• _Task prompt_: Starting at the first line of the data, print each line verbatim up to and including the line bearing "from mathutils import", omitting pictures.

====== Input rows ======

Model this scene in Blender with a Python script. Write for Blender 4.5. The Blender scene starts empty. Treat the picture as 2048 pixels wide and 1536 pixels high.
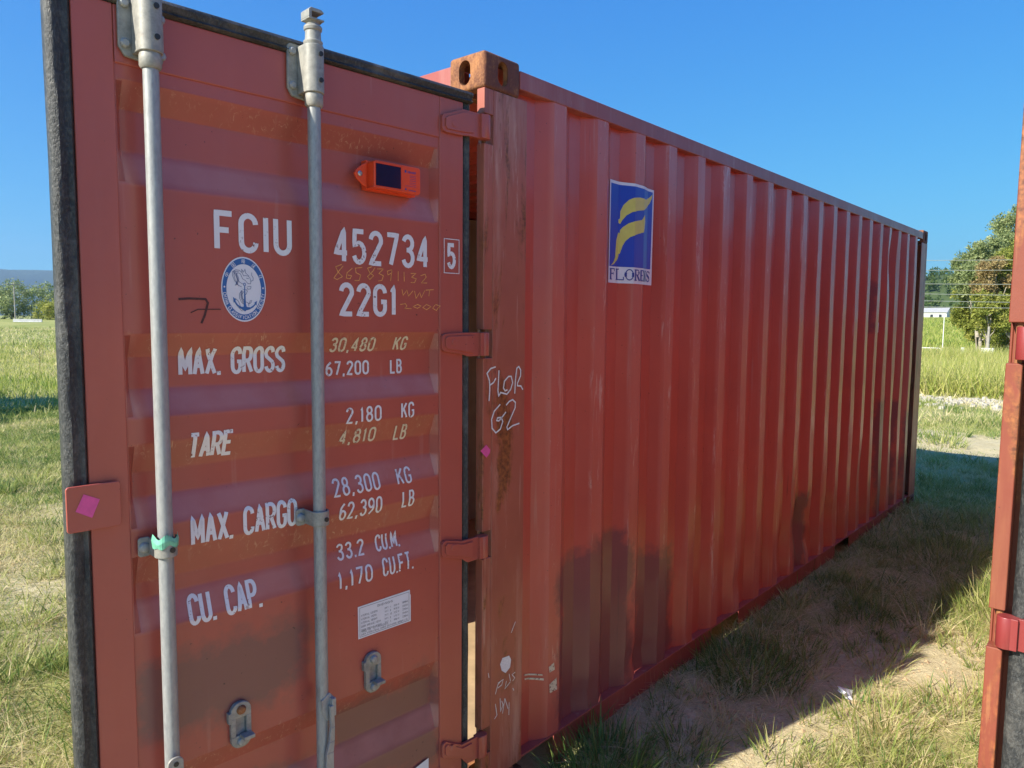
import bpy, bmesh, math, random, json
import numpy as np
from mathutils import Vector, Matrix, noise as mnoise

# ---------------------------------------------------------------- camera, sky, sun, exposure
SC = bpy.context.scene
COL = SC.collection
cam_data = bpy.data.cameras.new("camera")
cam_data.sensor_width = 36.0
cam_data.lens = 26.22
cam_data.clip_start = 0.05
cam_data.clip_end = 12000.0
cam = bpy.data.objects.new("camera", cam_data)
COL.objects.link(cam)
CAM = Vector((-1.79687, -1.67906, 1.72391))
r_ = Vector((0.65426668, -0.75622301, 0.00786517))
u_ = Vector((0.05781876, 0.06038764, 0.99649903))
f_ = Vector((0.75405046, 0.65152136, -0.0832335))
M = Matrix((r_, u_, -f_)).transposed().to_4x4()
M.translation = CAM
cam.matrix_world = M
SC.camera = cam

SUN_EL = math.radians(34.5)
SUN_AZ = math.radians(13.6)          # shadows run toward +X and a little toward -Y
world = bpy.data.worlds.new("World")
SC.world = world
world.use_nodes = True
wn = world.node_tree.nodes
wl = world.node_tree.links
wn.clear()
wo = wn.new("ShaderNodeOutputWorld")
bg = wn.new("ShaderNodeBackground")
sky = wn.new("ShaderNodeTexSky")
sky.sky_type = 'NISHITA'
sky.sun_disc = False
sky.sun_elevation = SUN_EL
sky.sun_rotation = math.atan2(-math.cos(SUN_AZ), math.sin(SUN_AZ))
sky.altitude = 300
sky.air_density = 1.0
sky.dust_density = 0.1
sky.ozone_density = 3.0
# colour grade of the clear autumn sky, the same for the whole dome: per channel gain * value ^ power
sep = wn.new("ShaderNodeSeparateColor")
comb = wn.new("ShaderNodeCombineColor")
wl.new(sky.outputs[0], sep.inputs[0])
for i, (gain, power) in enumerate(((0.082, 1.15), (0.373, 0.80), (1.271, 0.32))):
    pw = wn.new("ShaderNodeMath"); pw.operation = 'POWER'; pw.inputs[1].default_value = power
    ml = wn.new("ShaderNodeMath"); ml.operation = 'MULTIPLY'; ml.inputs[1].default_value = gain
    wl.new(sep.outputs[i], pw.inputs[0]); wl.new(pw.outputs[0], ml.inputs[0]); wl.new(ml.outputs[0], comb.inputs[i])
bg.inputs["Strength"].default_value = 0.15
wl.new(comb.outputs[0], bg.inputs["Color"])
wl.new(bg.outputs[0], wo.inputs["Surface"])

sun_data = bpy.data.lights.new("sun", 'SUN')
sun_data.energy = 3.7
sun_data.angle = math.radians(0.5)
sun_data.color = (1.0, 0.93, 0.80)
sun = bpy.data.objects.new("sun", sun_data)
COL.objects.link(sun)
sd = Vector((math.cos(SUN_AZ) * math.cos(SUN_EL), -math.sin(SUN_AZ) * math.cos(SUN_EL), -math.sin(SUN_EL)))
sun.rotation_euler = sd.to_track_quat('-Z', 'Y').to_euler()

vs = SC.view_settings
vs.view_transform = 'Standard'
vs.look = 'None'
vs.exposure = 1.5
vs.gamma = 1.0
vs.use_curve_mapping = False
SC.cycles.max_bounces = 6
SC.cycles.diffuse_bounces = 4

random.seed(7)
RNG = np.random.default_rng(11)

# ---------------------------------------------------------------- materials
def new_mat(name):
    m = bpy.data.materials.new(name)
    m.use_nodes = True
    nt = m.node_tree
    b = nt.nodes["Principled BSDF"]
    return m, nt, b

def N(nt, t, **kw):
    n = nt.nodes.new(t)
    for k, v in kw.items():
        setattr(n, k, v)
    return n

def ramp(nt, src, stops):
    r = nt.nodes.new("ShaderNodeValToRGB")
    while len(r.color_ramp.elements) < len(stops):
        r.color_ramp.elements.new(0.5)
    for e, (p, c) in zip(r.color_ramp.elements, stops):
        e.position = p
        e.color = (*c, 1) if len(c) == 3 else c
    nt.links.new(src, r.inputs[0])
    return r.outputs[0]

def mix(nt, fac, a, b, mode='MIX'):
    m = nt.nodes.new("ShaderNodeMix")
    m.data_type = 'RGBA'
    m.blend_type = mode
    for i, v in ((0, fac), (6, a), (7, b)):
        if hasattr(v, 'links') or isinstance(v, bpy.types.NodeSocket):
            nt.links.new(v, m.inputs[i])
        elif i == 0:
            m.inputs[0].default_value = v
        else:
            m.inputs[i].default_value = (*v, 1)
    return m.outputs[2]

def tex_noise(nt, scale, detail=4, rough=0.55, stretch=(1, 1, 1), offset=(0, 0, 0), dist=0.0):
    tc = N(nt, "ShaderNodeTexCoord")
    mp = N(nt, "ShaderNodeMapping")
    mp.inputs["Scale"].default_value = stretch
    mp.inputs["Location"].default_value = offset
    nt.links.new(tc.outputs["Object"], mp.inputs[0])
    n = N(nt, "ShaderNodeTexNoise")
    n.inputs["Scale"].default_value = scale
    n.inputs["Detail"].default_value = detail
    n.inputs["Roughness"].default_value = rough
    n.inputs["Distortion"].default_value = dist
    nt.links.new(mp.outputs[0], n.inputs["Vector"])
    return n.outputs["Fac"]

def maprange(nt, src, a, b, c=0.0, d=1.0):
    m = N(nt, "ShaderNodeMapRange")
    m.inputs[1].default_value = a
    m.inputs[2].default_value = b
    m.inputs[3].default_value = c
    m.inputs[4].default_value = d
    nt.links.new(src, m.inputs[0])
    return m.outputs[0]

def mul(nt, a, b, op='MULTIPLY'):
    m = N(nt, "ShaderNodeMath", operation=op)
    for i, v in enumerate((a, b)):
        if isinstance(v, bpy.types.NodeSocket):
            nt.links.new(v, m.inputs[i])
        else:
            m.inputs[i].default_value = v
    return m.outputs[0]

def bump(nt, b, src, strength=0.2, dist=0.002):
    bn = N(nt, "ShaderNodeBump")
    bn.inputs["Strength"].default_value = strength
    bn.inputs["Distance"].default_value = dist
    nt.links.new(src, bn.inputs["Height"])
    nt.links.new(bn.outputs[0], b.inputs["Normal"])

def zband(nt, bands):
    """colour bands for painted reflections on the slopes of a corrugated door: sum of boxes in object Z"""
    tc = N(nt, "ShaderNodeTexCoord")
    sx = N(nt, "ShaderNodeSeparateXYZ")
    nt.links.new(tc.outputs["Object"], sx.inputs[0])
    tot = None
    for lo, hi in bands:
        a = maprange(nt, sx.outputs[2], lo - .012, lo + .012)
        b_ = maprange(nt, sx.outputs[2], hi + .012, hi - .012)
        v = mul(nt, a, b_)
        tot = v if tot is None else mul(nt, tot, v, 'ADD')
    return tot

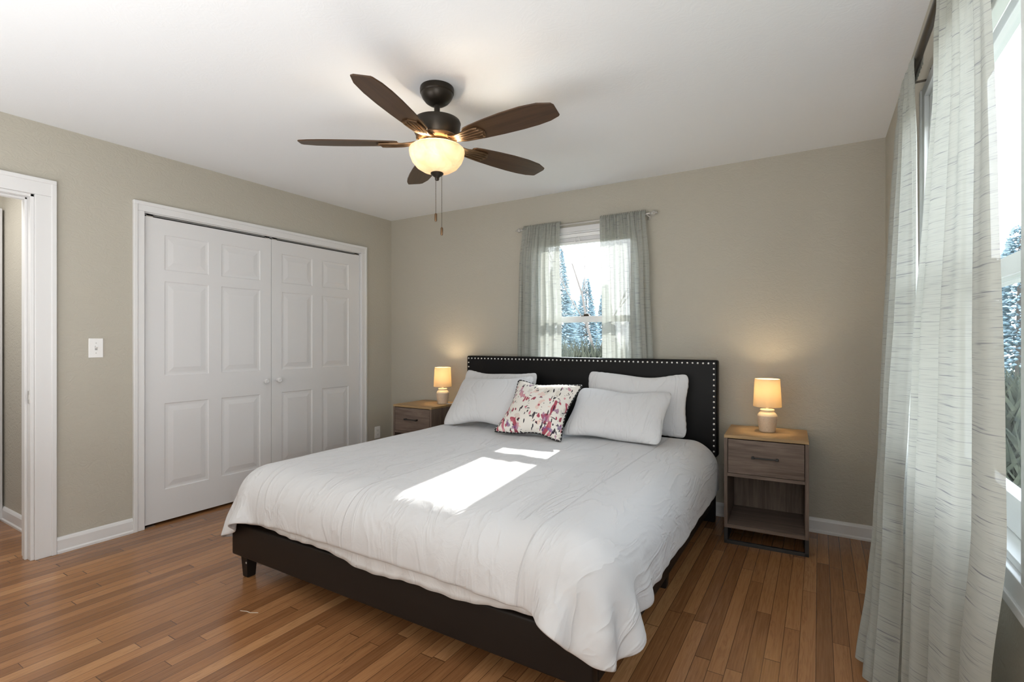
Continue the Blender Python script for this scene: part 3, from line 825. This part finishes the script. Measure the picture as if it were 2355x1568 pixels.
# pillows: PIL (2, ny, nx, 3) front / back sheet in local x (width), y (height), z (depth)
PIL = inflate(.7, .46, 49, 33, 3.5, 1, .028, .09)
CUS = inflate(.5, .5, 37, 37, 3.5, 5, -.01, .06)
def pillow(name, A, size, loc, lean, rz, roll, label, cat, mat, group=None, bend=0, seed=0, depth=1.0, sag=0.0):
    A = A.copy()
    two, ny, nx, _ = A.shape
    w0, h0 = np.ptp(A[..., 0]), np.ptp(A[..., 1])
    A[..., 0] *= size[0] / w0; A[..., 1] *= size[1] / h0; A[..., 2] *= depth
    X, Y, Z = A[..., 0] / (size[0] / 2), A[..., 1] / (size[1] / 2), A[..., 2]
    # weight settles to the bottom, top edge slumps
    A[..., 2] = Z * (1 - .22 * Y)
    A[..., 2] += bend * (X ** 2) + .012 * np.sin(X * 3 + seed) * (1 - Y) * .3
    A[..., 1] += -sag * (1 - X ** 2) * (Y > -2) * (Y + 1) / 2 + .006 * np.sin(X * 5 + seed)
    bm = bmesh.new(); UVg = np.stack(np.meshgrid(np.linspace(0, size[0], nx) + seed * 1.7, np.linspace(0, size[1], ny)), -1)
    va = grid_mesh(bm, A[0], UVg); vb = grid_mesh(bm, A[1], UVg + 3, True)
    bmesh.ops.remove_doubles(bm, verts=bm.verts[:], dist=2e-4)
    # stand it up: local y -> up, local z -> towards the room (-y), then lean back, turn
    Mx = Matrix.Rotation(rz, 4, 'Z') @ Matrix.Rotation(-lean, 4, 'X') @ Matrix.Rotation(PI / 2, 4, 'X') @ Matrix.Rotation(roll, 4, 'Z')
    lo = None
    for v in bm.verts: v.co = Mx @ v.co
    lo = min(v.co.z for v in bm.verts)
    for v in bm.verts: v.co.z -= lo
    o = link(name, bm, mat, smooth=True); o.location = loc
    sb = o.modifiers.new('smooth', 'SUBSURF'); sb.levels = 1; sb.render_levels = 1
    return tag(o, label, cat, group), A, Mx, lo
RAD = math.radians
PG = 'white pillows on the bed'
pillow('pillow', PIL, (.68, .42), (1.50, -.345, .574), RAD(22), RAD(2), 0, 'white pillow leaning on headboard behind the left front pillow', 'pillow', M_pillow, PG, 0, 1, .45)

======

• _Written response_:
Model this scene in Blender with a Python script. Write for Blender 4.5. The Blender scene starts empty. Treat the picture as 2048 pixels wide and 1536 pixels high.
import bpy, bmesh, math, random, json
import numpy as np
from mathutils import Vector, Matrix, noise as mnoise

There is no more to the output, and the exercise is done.